Rates reshuffle: Russia’s central bank changes keys to better transparency
Russia’s main lender has made the price it charges other country’s banks for one-week borrowing the key benchmark for the market. Being at 5.5% it is by far a better reflection of Russia’s inflation than the previous anchor – the 8.25% refinancing rate.
As part of the effort by the Central Bank of Russia (CBR) to cap inflation and make the country’s banking more consistent, the regulator has shifted the focuses for other market players.
From Monday on the cost of one week borrowing, rather than for a day, officially becomes the benchmark for other banks. This puts the previous official anchor – the refinancing rate – in the middle distance. The key CBR rate is used by the banks to decide on their own interest rates policy, which ultimately translates into the cost of borrowing for both companies and individuals.
The “changes will increase monetary policy transparency and
improve its understanding by economic agents which contribute to
strengthening the interest rate and information channels of the
monetary policy transmission mechanism and achieving the price
stability – the ultimate goal of monetary policy,” CBR said
in a statement.
Since the key rate decides the ultimate borrowing costs in the
economy, it’s essential that it should better reflect inflation.
Being at 5.5 percent the new anchor is much closer to the August
inflation of 6.5 percent than the refinancing rate that remains at 8.25 percent.
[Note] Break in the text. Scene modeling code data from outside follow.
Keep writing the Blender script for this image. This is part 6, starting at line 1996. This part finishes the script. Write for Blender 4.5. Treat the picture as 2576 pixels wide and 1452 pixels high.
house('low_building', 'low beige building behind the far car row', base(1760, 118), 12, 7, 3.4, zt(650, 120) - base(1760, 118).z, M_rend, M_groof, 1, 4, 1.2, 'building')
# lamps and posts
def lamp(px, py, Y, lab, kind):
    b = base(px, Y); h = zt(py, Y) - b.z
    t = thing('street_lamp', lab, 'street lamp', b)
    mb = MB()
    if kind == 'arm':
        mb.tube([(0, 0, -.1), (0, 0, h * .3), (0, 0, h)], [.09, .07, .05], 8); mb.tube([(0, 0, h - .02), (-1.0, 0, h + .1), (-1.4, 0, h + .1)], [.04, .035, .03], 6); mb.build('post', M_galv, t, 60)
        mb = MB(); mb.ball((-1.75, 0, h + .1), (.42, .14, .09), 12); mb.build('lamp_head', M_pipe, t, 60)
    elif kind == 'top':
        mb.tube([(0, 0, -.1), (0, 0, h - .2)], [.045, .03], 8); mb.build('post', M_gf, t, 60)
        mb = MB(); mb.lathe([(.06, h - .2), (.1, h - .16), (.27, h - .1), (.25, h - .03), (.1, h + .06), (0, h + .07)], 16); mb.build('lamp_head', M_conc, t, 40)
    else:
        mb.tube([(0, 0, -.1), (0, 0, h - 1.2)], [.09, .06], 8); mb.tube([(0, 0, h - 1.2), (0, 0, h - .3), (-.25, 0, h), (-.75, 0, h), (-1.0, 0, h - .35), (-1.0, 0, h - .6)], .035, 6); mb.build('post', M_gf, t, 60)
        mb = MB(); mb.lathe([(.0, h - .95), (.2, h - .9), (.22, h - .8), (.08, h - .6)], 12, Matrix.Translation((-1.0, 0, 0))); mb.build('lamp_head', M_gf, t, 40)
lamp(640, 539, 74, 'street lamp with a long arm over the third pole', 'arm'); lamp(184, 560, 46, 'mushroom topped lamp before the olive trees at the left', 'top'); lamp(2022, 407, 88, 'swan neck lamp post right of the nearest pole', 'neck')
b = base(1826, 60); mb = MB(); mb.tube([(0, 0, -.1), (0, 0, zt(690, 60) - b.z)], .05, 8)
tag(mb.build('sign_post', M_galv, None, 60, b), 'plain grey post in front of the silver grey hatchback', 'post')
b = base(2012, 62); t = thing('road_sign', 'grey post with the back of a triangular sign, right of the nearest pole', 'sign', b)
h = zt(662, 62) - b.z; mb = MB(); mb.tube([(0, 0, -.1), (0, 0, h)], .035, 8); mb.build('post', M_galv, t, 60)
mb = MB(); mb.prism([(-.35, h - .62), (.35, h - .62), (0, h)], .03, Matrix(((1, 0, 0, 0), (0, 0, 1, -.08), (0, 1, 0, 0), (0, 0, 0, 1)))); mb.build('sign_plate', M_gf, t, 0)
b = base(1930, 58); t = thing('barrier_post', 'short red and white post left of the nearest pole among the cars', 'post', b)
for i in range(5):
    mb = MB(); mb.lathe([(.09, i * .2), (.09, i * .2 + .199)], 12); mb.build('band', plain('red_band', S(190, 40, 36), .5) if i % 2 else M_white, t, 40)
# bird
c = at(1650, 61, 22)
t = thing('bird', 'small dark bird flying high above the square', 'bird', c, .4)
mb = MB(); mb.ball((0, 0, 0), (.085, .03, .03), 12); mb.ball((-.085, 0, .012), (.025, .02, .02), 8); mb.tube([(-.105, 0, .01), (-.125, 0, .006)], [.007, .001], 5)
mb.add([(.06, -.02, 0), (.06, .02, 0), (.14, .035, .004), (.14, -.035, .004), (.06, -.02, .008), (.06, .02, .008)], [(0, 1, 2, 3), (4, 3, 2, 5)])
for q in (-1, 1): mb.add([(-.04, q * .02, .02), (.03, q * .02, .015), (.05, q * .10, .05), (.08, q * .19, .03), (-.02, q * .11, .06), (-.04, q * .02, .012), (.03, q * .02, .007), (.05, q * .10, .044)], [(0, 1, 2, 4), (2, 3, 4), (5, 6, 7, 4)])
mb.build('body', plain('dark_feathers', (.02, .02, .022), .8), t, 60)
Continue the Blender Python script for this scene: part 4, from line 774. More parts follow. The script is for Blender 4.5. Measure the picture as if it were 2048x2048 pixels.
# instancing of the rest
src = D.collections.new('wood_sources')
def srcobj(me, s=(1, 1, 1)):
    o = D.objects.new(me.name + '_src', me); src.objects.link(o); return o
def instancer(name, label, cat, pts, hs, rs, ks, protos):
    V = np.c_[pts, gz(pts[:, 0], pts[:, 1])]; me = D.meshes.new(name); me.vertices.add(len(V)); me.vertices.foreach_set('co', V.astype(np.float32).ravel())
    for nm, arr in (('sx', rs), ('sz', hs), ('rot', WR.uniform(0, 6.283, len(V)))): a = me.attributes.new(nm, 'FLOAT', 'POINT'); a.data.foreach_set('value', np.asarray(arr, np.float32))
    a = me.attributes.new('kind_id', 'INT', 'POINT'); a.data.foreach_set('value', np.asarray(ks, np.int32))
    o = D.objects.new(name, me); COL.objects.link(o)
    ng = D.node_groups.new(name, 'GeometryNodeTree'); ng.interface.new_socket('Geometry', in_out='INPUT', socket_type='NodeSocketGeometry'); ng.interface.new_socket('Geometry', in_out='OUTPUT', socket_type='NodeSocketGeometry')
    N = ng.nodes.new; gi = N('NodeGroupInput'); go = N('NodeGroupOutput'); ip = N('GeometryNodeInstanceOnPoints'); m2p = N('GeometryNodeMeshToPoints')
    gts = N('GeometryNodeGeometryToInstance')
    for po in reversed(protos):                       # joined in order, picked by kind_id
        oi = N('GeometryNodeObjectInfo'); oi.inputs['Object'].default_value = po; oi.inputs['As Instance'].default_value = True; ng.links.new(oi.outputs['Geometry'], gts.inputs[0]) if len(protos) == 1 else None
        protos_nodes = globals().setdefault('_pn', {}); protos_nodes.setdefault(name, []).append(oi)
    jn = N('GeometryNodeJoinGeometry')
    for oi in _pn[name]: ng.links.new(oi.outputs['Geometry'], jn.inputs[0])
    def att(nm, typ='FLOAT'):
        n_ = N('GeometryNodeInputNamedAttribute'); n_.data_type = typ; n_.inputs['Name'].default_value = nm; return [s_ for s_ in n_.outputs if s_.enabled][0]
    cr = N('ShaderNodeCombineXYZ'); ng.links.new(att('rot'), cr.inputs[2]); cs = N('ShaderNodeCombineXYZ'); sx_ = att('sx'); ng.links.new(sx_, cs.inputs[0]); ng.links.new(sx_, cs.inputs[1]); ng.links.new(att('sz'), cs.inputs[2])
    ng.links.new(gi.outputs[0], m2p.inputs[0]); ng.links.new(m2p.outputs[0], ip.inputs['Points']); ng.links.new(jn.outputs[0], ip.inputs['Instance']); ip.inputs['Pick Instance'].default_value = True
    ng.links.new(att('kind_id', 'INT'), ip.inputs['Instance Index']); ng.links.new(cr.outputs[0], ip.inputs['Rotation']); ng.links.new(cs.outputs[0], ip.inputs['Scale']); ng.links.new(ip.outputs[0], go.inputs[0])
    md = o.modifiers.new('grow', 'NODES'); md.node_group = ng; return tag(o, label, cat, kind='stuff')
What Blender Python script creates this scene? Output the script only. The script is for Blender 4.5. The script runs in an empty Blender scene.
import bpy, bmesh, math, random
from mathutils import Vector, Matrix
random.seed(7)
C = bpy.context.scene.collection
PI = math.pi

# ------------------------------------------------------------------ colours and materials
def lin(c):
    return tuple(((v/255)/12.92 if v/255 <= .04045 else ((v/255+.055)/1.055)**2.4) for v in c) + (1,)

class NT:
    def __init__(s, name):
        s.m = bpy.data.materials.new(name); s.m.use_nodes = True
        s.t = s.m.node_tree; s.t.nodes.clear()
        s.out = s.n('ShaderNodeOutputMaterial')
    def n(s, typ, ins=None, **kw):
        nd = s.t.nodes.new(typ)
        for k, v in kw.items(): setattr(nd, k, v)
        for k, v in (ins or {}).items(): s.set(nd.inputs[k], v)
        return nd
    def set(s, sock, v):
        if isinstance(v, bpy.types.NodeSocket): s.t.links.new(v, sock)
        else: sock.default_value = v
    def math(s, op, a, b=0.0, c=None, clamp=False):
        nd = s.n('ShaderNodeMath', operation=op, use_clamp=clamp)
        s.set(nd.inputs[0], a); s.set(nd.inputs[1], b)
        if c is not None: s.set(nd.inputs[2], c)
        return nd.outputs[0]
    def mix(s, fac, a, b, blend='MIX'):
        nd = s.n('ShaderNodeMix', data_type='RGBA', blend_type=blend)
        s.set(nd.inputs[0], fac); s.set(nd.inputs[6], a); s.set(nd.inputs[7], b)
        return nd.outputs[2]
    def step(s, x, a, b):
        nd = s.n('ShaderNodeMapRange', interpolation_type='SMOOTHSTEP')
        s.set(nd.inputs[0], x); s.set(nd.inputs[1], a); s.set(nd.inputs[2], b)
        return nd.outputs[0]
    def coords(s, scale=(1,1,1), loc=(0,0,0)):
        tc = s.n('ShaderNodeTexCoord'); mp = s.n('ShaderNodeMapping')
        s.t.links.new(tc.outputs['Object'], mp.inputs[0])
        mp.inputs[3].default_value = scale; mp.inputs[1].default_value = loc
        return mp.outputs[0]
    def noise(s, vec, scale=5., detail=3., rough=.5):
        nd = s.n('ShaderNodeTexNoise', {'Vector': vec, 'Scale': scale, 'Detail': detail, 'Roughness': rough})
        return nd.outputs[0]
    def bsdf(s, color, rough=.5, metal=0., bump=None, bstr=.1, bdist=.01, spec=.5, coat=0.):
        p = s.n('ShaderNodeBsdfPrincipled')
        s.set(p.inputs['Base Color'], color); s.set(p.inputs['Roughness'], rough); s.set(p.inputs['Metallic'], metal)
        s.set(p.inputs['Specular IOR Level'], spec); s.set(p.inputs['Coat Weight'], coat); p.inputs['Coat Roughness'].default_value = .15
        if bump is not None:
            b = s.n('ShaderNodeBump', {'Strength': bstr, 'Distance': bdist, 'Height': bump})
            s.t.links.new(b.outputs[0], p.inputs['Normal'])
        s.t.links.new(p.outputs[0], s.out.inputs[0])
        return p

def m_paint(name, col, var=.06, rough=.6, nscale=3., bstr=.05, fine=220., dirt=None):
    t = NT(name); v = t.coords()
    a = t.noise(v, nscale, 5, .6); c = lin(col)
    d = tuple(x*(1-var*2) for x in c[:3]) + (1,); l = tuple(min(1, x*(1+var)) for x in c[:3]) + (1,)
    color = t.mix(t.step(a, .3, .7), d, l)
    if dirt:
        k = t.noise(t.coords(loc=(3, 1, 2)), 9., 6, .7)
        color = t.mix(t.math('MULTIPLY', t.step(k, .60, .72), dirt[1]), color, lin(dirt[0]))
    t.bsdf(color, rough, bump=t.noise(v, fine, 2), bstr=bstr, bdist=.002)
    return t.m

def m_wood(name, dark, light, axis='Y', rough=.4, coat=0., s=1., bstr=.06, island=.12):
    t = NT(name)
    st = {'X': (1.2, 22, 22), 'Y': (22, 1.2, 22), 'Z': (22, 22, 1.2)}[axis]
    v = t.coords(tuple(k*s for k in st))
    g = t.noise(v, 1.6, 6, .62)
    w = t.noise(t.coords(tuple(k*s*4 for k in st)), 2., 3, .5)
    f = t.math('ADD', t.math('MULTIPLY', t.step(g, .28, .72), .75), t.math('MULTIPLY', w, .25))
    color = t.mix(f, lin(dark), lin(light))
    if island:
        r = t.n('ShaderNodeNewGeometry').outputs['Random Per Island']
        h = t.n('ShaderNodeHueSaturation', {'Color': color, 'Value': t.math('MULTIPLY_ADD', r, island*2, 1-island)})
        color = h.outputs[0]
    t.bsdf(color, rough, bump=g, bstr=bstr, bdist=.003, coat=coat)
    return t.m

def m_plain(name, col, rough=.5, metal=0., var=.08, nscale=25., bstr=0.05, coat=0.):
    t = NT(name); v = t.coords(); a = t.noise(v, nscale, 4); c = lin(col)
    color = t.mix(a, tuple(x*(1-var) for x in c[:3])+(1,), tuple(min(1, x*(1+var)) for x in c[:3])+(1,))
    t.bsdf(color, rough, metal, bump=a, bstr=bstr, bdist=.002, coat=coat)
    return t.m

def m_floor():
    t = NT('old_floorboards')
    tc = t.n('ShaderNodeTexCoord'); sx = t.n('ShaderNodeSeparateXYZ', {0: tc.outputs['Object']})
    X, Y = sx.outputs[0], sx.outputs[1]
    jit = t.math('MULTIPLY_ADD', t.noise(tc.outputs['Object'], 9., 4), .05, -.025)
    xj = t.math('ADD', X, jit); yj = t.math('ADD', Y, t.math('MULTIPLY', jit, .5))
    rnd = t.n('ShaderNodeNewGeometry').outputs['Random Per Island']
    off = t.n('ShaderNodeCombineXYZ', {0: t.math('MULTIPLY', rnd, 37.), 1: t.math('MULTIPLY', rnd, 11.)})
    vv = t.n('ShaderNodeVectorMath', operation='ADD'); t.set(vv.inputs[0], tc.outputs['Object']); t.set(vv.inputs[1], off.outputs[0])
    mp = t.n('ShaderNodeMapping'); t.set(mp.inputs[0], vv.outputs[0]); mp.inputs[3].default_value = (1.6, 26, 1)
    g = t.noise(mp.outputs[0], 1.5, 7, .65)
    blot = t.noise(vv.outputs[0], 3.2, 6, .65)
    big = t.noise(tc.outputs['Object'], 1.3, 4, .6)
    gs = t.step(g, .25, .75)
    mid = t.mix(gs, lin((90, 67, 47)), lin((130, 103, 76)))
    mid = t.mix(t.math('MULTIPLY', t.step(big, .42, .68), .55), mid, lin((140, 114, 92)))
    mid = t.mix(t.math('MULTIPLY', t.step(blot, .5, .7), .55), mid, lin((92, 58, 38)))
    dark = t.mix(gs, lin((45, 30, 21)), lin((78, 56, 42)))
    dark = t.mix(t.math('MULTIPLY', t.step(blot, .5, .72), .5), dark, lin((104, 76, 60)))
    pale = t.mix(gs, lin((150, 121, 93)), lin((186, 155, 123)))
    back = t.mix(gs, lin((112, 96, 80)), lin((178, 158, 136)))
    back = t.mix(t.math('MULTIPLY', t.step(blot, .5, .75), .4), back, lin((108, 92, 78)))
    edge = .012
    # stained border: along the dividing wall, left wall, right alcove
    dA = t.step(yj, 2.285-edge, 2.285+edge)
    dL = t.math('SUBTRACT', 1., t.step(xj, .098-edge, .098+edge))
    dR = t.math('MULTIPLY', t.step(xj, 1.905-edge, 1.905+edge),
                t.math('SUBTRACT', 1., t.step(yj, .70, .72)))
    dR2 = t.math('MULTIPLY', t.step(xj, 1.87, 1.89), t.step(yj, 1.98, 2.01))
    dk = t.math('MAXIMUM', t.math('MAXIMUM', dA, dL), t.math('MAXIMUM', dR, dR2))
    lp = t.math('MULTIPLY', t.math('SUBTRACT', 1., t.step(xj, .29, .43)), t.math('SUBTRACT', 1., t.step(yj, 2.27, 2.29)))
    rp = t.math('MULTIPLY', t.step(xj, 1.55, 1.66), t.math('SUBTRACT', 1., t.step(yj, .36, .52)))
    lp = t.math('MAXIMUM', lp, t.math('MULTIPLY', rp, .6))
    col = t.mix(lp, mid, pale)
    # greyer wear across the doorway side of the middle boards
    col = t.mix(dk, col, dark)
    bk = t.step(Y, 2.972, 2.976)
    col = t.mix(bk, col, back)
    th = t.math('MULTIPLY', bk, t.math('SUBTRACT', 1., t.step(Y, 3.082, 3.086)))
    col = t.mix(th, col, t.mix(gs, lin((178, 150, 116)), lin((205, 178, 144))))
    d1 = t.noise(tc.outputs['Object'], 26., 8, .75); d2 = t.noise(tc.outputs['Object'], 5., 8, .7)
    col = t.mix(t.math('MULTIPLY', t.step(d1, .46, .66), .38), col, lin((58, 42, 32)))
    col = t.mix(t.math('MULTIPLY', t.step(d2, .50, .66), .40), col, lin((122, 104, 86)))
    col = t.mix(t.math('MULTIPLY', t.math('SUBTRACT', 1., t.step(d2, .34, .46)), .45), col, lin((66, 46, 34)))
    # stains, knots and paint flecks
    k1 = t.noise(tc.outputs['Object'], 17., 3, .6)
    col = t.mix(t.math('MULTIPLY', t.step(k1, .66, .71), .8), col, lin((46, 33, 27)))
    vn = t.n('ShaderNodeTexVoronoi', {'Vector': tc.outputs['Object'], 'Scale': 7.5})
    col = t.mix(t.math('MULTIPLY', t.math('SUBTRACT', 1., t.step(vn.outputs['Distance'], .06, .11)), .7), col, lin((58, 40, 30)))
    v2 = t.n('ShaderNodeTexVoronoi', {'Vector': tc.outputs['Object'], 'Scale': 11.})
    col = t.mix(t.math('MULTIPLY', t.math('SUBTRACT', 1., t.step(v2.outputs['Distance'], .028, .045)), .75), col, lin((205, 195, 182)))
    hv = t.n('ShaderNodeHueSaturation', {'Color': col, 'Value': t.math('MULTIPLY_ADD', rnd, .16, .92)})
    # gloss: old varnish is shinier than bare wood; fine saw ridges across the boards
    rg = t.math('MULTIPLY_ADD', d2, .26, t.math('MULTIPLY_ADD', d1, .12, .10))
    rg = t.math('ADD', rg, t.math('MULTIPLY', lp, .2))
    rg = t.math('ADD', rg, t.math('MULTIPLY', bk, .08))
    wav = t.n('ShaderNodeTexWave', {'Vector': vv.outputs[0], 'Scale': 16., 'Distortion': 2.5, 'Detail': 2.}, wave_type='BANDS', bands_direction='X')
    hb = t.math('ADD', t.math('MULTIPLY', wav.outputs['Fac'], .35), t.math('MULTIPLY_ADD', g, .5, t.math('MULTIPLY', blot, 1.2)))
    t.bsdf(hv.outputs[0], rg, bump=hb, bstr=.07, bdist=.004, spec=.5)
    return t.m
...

There’s almost no liquidity in the refinancing rate, and it poorly reflects monetary policy of the CBR, but it’s widely used in legislation, regulatory documents, and banks’ contractual relationships, said the CBR head Elvira Nabiullina.
The CBR said refinancing rate will fall to match the new key rate by 2016, and it will atek two years to amend legislation, where the refinancing rate is widely used, Nabiullina explained.
One week auctions have become more important than daily repurchase operations, and the cost of a week’s borrowing corresponds with economic fundamentals much better, concluded Natalia Orlova, Chief Economist at Alfa Bank, talking to Vedomosti daily.